Sua história hoje está sendo trabalhado por um grande artista. Somos seguidores de um carpinteiro judeu que pode pegar madeiras tortas e transformá-las em obra prima. Sua história não é determinada pelo acaso.

Conclusão:
Na Copa do Mundo, realizada na França, o técnico do Brasil naquela ocasião foi Parreira. Numa entrevista ele afirmou que a música da seleção seria a música dos titãs, cuja estrofe afirma: “O Acaso vai, me proteger, enquanto eu andar distraído”. A música é linda! Esta afirmação é péssima. Nas mãos de quem você estará quando estiver distraído. Do acaso? Das coincidências? Dos atos fortuitos?

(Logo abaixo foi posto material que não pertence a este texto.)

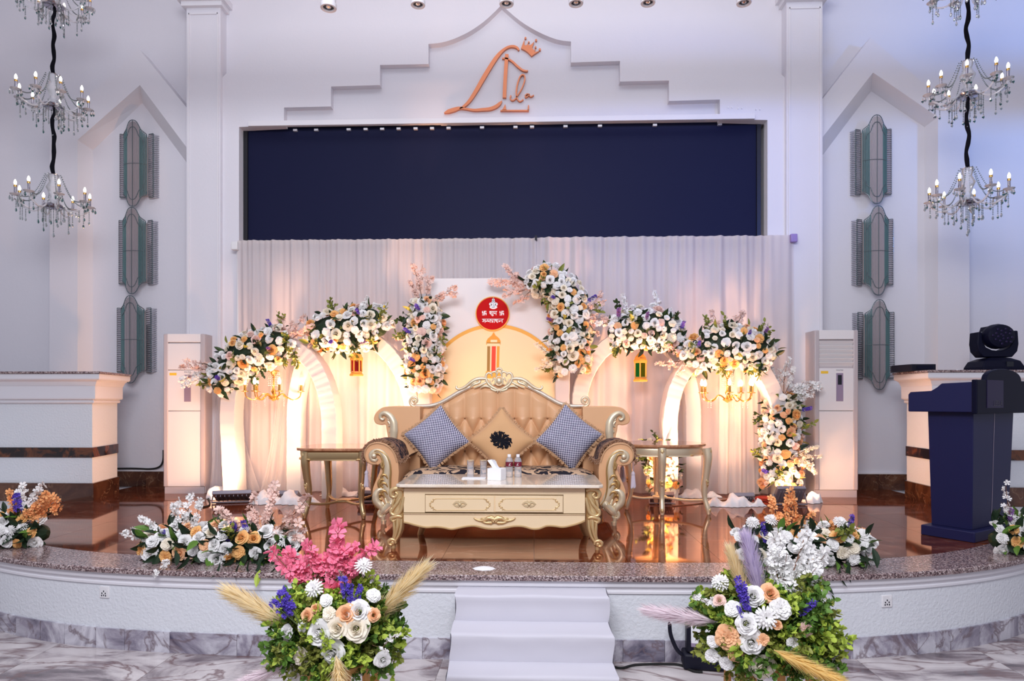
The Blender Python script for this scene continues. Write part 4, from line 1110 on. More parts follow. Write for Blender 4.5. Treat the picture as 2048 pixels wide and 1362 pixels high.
band([(1075, 1000), (1062, 1040), (1085, 1072), (1130, 1060), (1180, 990), (1240, 890), (1280, 780), (1282, 710), (1255, 686), (1215, 710), (1180, 800), (1160, 900), (1155, 990), (1175, 1060), (1215, 1088), (1262, 1060)], [22, 14, 14, 14, 14, 16, 18, 18, 18, 18, 20, 22, 20, 16, 14, 12])
band([(1350, 985), (1320, 975), (1290, 1000), (1295, 1025), (1330, 1010), (1352, 980), (1360, 1010), (1385, 1015), (1420, 992)], [14, 12, 14, 14, 12, 14, 12, 14, 10])
band([(915, 1228), (1130, 1228), (1345, 1228)], [20, 20, 20], sm=1)
band([(1335, 1228), (1338, 1180), (1342, 1145)], [16, 20, 12], sm=2)
mb = MB(); mb.prism([(lz(*p).x, lz(*p).z) for p in ((940, 1225), (990, 1130), (1000, 1200), (1012, 1225))], Yg - 0.018, Yg + 0.015); mb.build('logo_stroke', 'copper_mirror', lg, smooth=0)
crown = [(1226, 288), (1245, 240), (1278, 155), (1280, 240), (1306, 246), (1330, 214), (1340, 240), (1372, 240), (1425, 188), (1395, 280), (1420, 320), (1444, 296), (1430, 345), (1500, 332), (1440, 370), (1385, 408), (1330, 350), (1280, 315)]
mb = MB(); mb.prism([(lz(*p).x, lz(*p).z) for p in crown], Yg - 0.018, Yg + 0.015); mb.build('crown', 'copper_mirror', lg, smooth=0)
for x, y, r in ((1294, 132, 15), (1344, 194, 12), (1454, 164, 16), (1447, 270, 13), (1511, 306, 17)):
    mb = MB(); mb.prism([(lz(x + r * math.cos(q), y + r * math.sin(q)).x, lz(x + r * math.cos(q), y + r * math.sin(q)).z) for q in [2 * PI * k / 12 for k in range(12)]], Yg - 0.018, Yg + 0.015)
    mb.build('crown_pearl', 'copper_mirror', lg, smooth=0)
# ================================================================== SOFA
YA = 5.26                         # plane of the arm fronts
XC = -0.29                        # middle of the sofa
def za(x, y): return W(1060 + x / 3.583, 730 + y / 3.583, YA)
def ra(pts): return [((p := za(*q)).x, p.z) for q in pts]
def mir(pts): return [(2 * XC - x, z) for x, z in pts]
def sm(pts, n=5, closed=False):
    P = [Vector((x, 0, z)) for x, z in pts]
    return [(p.x, p.z) for p in catmull(P, n)]
sofa = thing('throne_sofa', 'wide carved gold sofa with tufted beige back in the middle of the stage', 'sofa', (XC, 5.7, FZ))
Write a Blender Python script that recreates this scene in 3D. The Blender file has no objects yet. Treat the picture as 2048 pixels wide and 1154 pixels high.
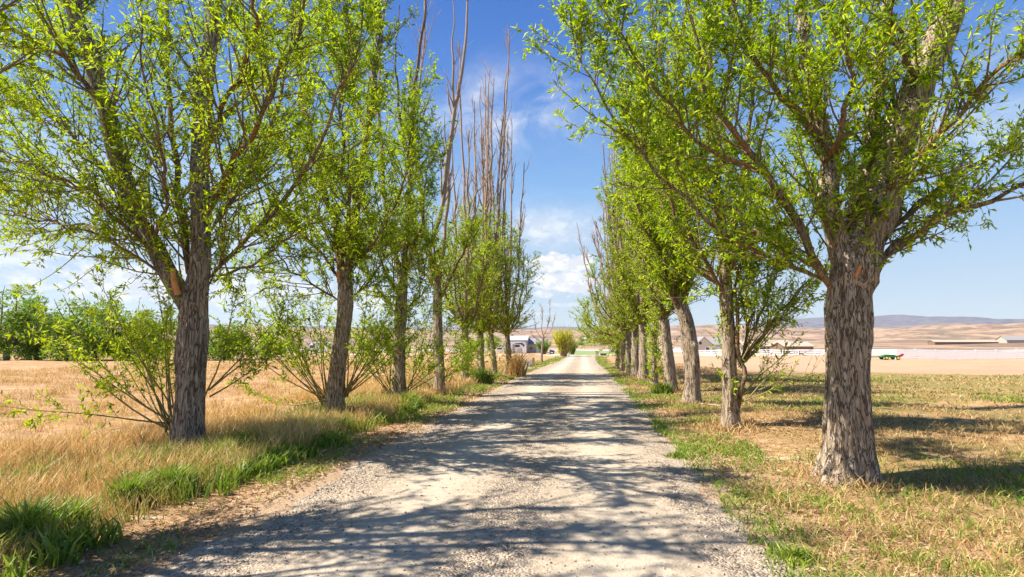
import bpy, math, random
import numpy as np
from mathutils import noise as mnoise, Vector, Matrix

PI = math.pi
rad = math.radians
S = bpy.context.scene
COL = S.collection

# ------------------------------------------------------------------ camera
F = 1100.0                      # focal length in pixels of a 2048-wide frame
CAM = np.array([0.0, 0.0, 1.75])
PITCH = math.atan(108 / F)
YAW = math.atan(141 / F * math.cos(PITCH))
cam_d = bpy.data.cameras.new('camera')
cam = bpy.data.objects.new('camera', cam_d)
COL.objects.link(cam)
cam.location = CAM
cam.rotation_euler = (rad(90) + PITCH, 0, YAW)
cam_d.sensor_width = 36
cam_d.lens = 36 * F / 2048
cam_d.clip_end = 20000
cam_d.clip_start = 0.05
S.camera = cam

# ------------------------------------------------------------------ sun, sky, exposure
SUN_EL = rad(52)
SUN_DIR = np.array([-math.cos(SUN_EL) * math.cos(rad(11)), -math.cos(SUN_EL) * math.sin(rad(11)), math.sin(SUN_EL)])  # towards the sun
sd = bpy.data.lights.new('sun', 'SUN')
sd.energy = 4.9
sd.angle = rad(0.5)
sd.color = (1.0, 0.955, 0.87)
sun = bpy.data.objects.new('sun', sd)
COL.objects.link(sun)
sun.rotation_euler = Vector(tuple(SUN_DIR)).to_track_quat('Z', 'Y').to_euler()

W = bpy.data.worlds.new('World')
S.world = W
W.use_nodes = True
wt = W.node_tree
for n in list(wt.nodes):
    wt.nodes.remove(n)


def N(t, typ, **kw):
    n = t.nodes.new(typ)
    for k, v in kw.items():
        if isinstance(k, str) and hasattr(n, k):
            setattr(n, k, v)
    return n


def math_n(t, op, a, b=None, c=None, clamp=False):
    n = t.nodes.new('ShaderNodeMath')
    n.operation = op
    n.use_clamp = clamp
    for i, v in enumerate((a, b, c)):
        if v is None:
            continue
        if isinstance(v, (int, float)):
            n.inputs[i].default_value = v
        else:
            t.links.new(v, n.inputs[i])
    return n.outputs[0]


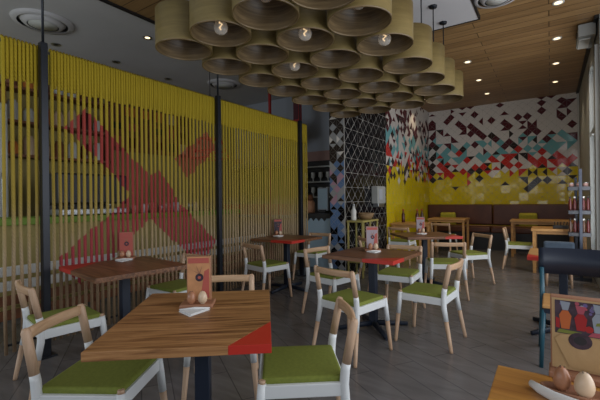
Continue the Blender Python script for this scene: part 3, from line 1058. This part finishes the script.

O resultado é conhecido por todos nós.
Zidane cruzou a bola na medida para Thierry Henry, que mandou a bola para o fundo das redes do Brasil e ganhou o jogo de 1 x 0, eliminando o nosso time. É fácil perceber o que acontece quando somos dirigidos pelo acaso.

Sua vida não está nas mãos do acaso, de forças cegas, de coincidências – sua vida está nas mãos de um Deus, que tem o controle de toda história. Você não sabe o que vai lhe acontecer no futuro, mas pode estar certo de quem vai estar no seu futuro. O que interessa não é o que, mas quem.